— START Stored data —

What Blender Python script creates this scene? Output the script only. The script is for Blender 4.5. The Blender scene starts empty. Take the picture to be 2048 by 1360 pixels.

— END Stored data —
— START Stored data —

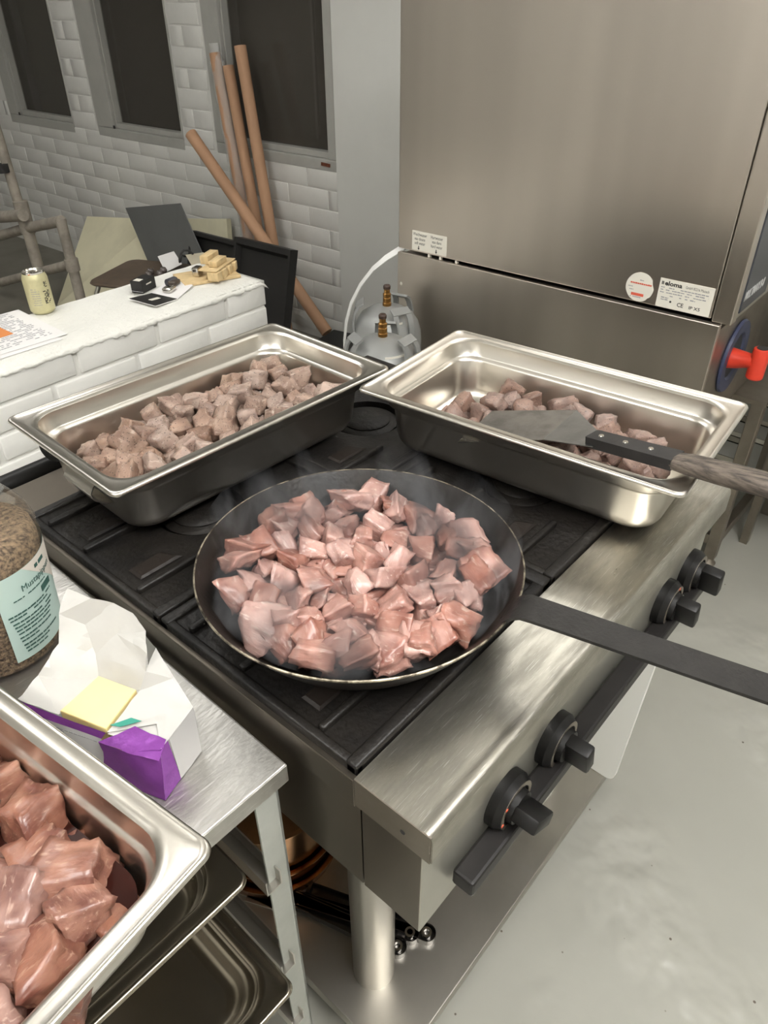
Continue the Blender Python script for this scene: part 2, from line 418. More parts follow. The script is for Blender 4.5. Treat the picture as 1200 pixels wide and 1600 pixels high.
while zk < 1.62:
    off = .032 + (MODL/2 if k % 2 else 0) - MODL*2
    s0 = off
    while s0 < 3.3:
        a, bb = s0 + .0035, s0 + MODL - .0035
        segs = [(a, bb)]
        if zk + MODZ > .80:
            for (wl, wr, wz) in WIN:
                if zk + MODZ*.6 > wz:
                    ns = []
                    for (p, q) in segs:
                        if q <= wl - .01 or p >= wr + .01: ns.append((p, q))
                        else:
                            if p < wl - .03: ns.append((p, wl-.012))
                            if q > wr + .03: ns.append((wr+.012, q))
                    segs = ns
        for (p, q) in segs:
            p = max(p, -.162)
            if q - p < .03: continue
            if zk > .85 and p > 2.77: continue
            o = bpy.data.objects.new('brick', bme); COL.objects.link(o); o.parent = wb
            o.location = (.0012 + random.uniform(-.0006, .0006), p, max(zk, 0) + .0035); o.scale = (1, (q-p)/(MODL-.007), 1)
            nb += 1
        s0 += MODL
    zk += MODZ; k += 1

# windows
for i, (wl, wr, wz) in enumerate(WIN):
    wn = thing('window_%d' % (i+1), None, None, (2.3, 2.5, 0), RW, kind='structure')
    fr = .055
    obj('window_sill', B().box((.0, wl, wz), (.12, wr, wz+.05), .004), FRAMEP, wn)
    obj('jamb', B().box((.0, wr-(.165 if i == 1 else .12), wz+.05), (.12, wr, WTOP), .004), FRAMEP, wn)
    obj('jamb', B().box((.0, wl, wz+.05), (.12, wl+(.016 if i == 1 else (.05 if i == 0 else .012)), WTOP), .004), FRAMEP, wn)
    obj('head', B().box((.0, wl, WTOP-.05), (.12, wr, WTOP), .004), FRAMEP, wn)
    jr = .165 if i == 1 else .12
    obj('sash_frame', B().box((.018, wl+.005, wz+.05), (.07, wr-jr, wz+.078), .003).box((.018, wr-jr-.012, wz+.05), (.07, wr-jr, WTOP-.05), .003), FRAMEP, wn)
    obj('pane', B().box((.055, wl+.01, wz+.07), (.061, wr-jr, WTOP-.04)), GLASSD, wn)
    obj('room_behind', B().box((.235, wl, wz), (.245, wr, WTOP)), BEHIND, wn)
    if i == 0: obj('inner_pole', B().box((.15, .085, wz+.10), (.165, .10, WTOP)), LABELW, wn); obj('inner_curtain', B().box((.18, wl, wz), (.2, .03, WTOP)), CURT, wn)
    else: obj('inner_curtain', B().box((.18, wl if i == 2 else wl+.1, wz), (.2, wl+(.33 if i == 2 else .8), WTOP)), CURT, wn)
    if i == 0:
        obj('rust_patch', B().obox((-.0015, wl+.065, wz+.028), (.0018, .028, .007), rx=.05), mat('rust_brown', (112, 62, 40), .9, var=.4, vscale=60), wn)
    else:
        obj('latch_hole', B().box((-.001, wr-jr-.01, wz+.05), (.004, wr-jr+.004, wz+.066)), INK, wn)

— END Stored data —
— START Stored data —

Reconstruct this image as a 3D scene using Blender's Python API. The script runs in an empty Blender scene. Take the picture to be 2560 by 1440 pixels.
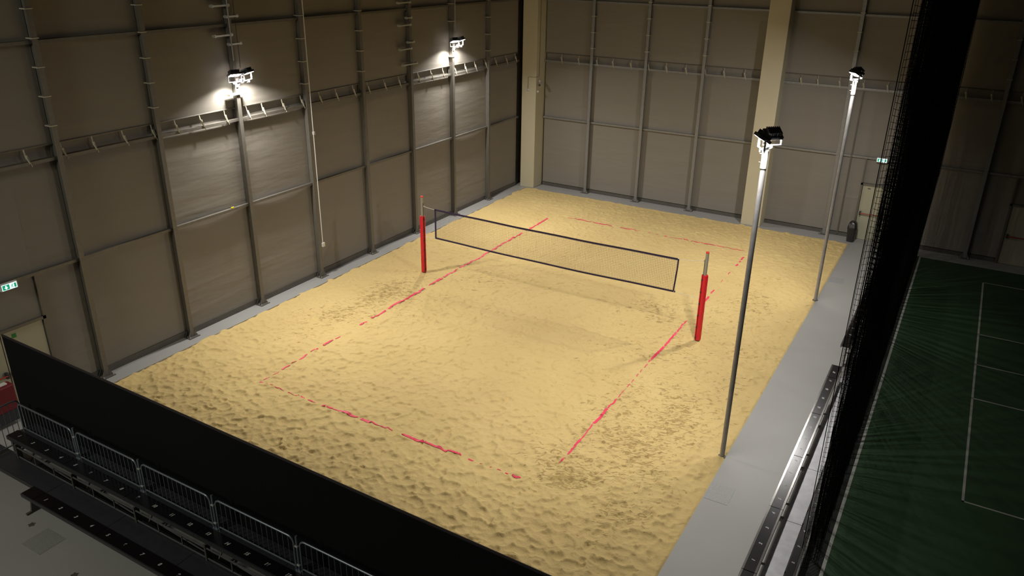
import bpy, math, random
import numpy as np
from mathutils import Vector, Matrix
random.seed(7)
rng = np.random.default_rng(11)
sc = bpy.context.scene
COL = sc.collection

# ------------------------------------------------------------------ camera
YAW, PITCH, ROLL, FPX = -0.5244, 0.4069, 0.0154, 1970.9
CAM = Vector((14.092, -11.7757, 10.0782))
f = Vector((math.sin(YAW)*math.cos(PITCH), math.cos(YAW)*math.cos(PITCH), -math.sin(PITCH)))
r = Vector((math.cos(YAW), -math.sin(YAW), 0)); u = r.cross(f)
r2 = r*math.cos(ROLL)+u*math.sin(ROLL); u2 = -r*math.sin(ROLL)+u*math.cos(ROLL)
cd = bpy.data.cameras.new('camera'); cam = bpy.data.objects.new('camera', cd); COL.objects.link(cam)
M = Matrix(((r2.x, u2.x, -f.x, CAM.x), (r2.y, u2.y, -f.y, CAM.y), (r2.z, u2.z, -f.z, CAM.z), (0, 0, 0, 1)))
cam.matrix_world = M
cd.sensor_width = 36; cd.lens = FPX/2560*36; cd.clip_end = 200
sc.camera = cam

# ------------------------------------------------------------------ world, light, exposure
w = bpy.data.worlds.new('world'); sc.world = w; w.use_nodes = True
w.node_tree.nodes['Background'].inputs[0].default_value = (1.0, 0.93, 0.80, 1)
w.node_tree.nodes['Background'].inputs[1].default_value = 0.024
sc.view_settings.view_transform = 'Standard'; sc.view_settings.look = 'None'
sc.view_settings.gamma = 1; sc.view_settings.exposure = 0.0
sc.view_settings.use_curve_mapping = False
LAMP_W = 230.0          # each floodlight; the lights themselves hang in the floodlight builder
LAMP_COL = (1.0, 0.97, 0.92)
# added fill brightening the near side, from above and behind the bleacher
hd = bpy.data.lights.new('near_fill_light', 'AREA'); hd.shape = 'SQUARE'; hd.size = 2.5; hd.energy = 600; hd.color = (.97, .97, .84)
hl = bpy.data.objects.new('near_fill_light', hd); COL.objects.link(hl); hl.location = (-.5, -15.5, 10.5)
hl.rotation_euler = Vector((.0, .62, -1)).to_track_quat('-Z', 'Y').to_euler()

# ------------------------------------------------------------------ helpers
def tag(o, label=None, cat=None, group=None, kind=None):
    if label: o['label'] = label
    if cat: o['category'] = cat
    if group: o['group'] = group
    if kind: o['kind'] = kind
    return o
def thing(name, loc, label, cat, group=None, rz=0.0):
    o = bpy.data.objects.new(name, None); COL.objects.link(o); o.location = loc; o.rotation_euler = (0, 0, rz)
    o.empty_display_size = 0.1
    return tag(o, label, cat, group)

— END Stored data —

Exercise instructions ::
Exactly those lines that run from the line with "Continue the Blender" through the line with "zk += MODZ; k += 1" are to be reproduced; both end lines belong to the range.

Task result ::
Continue the Blender Python script for this scene: part 2, from line 418. More parts follow. The script is for Blender 4.5. Treat the picture as 1200 pixels wide and 1600 pixels high.
while zk < 1.62:
    off = .032 + (MODL/2 if k % 2 else 0) - MODL*2
    s0 = off
    while s0 < 3.3:
        a, bb = s0 + .0035, s0 + MODL - .0035
        segs = [(a, bb)]
        if zk + MODZ > .80:
            for (wl, wr, wz) in WIN:
                if zk + MODZ*.6 > wz:
                    ns = []
                    for (p, q) in segs:
                        if q <= wl - .01 or p >= wr + .01: ns.append((p, q))
                        else:
                            if p < wl - .03: ns.append((p, wl-.012))
                            if q > wr + .03: ns.append((wr+.012, q))
                    segs = ns
        for (p, q) in segs:
            p = max(p, -.162)
            if q - p < .03: continue
            if zk > .85 and p > 2.77: continue
            o = bpy.data.objects.new('brick', bme); COL.objects.link(o); o.parent = wb
            o.location = (.0012 + random.uniform(-.0006, .0006), p, max(zk, 0) + .0035); o.scale = (1, (q-p)/(MODL-.007), 1)
            nb += 1
        s0 += MODL
    zk += MODZ; k += 1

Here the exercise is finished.